2. A alegação de que a demora no conserto das avarias decorreu de culpa exclusiva da fábrica não se mostra capaz de elidir a responsabilidade civil do fornecedor de serviços, ante os riscos inerentes à atividade que desempenha.
3. Evidenciada que a situação experimentada pela consumidora, em razão da demora demasiada e injustificada no reparo do seu automóvel, decorreu da má prestação do serviço, deve o fornecedor reparar os danos advindos de sua desídia.
4. São suscetíveis de reparação por dano moral os aborrecimentos e incertezas experimentados pela consumidora, que vão além de simples desgastes emocionais, passando a afetar o seu bem estar e conforto.
5. Mantém-se o valor fixado a título de danos morais quando atende adequadamente à função pedagógica da condenação, bem como não configura o enriquecimento sem causa da consumidora. Destaquei.
6. É cabível indenização por danos materiais, quando estes são devidamente comprovados.
7. Recurso conhecido e desprovido.
(Acórdão n.597054, 20110310104562APC, Relator: ROMULO DE ARAUJO MENDES, 3ª Turma Cível, Data de Julgamento: 20/06/2012, Publicado no DJE: 02/07/2012. Pág.: 100).”

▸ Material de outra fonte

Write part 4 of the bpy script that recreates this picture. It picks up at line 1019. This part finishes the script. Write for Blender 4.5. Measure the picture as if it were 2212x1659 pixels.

Com efeito, à luz do princípio da proteção da confiança do consumidor, que informa o trato dos vícios no Código de Defesa do Consumidor, para o reconhecimento do dano moral basta demonstrar o experimento negativo que afeta o íntimo da pessoa lesada, causando dor, sentimento de revolta e impotência diante do descaso dos fornecedores e das concessionárias em atender as legítimas expectativas criadas no mercado de consumo. Nesse aspecto a indenização por danos morais (finalidade compensativa), serve para impor um freio às arbitrariedades cometidas (finalidades educativa e punitiva).
O dano material ou patrimonial é previsto em norma constitucional e norma infraconstitucional, deve ser certo e efetivamente comprovado, no caso, decorrer dos prejuízos sofridos pela falta de utilização do automóvel em extenso período de tempo.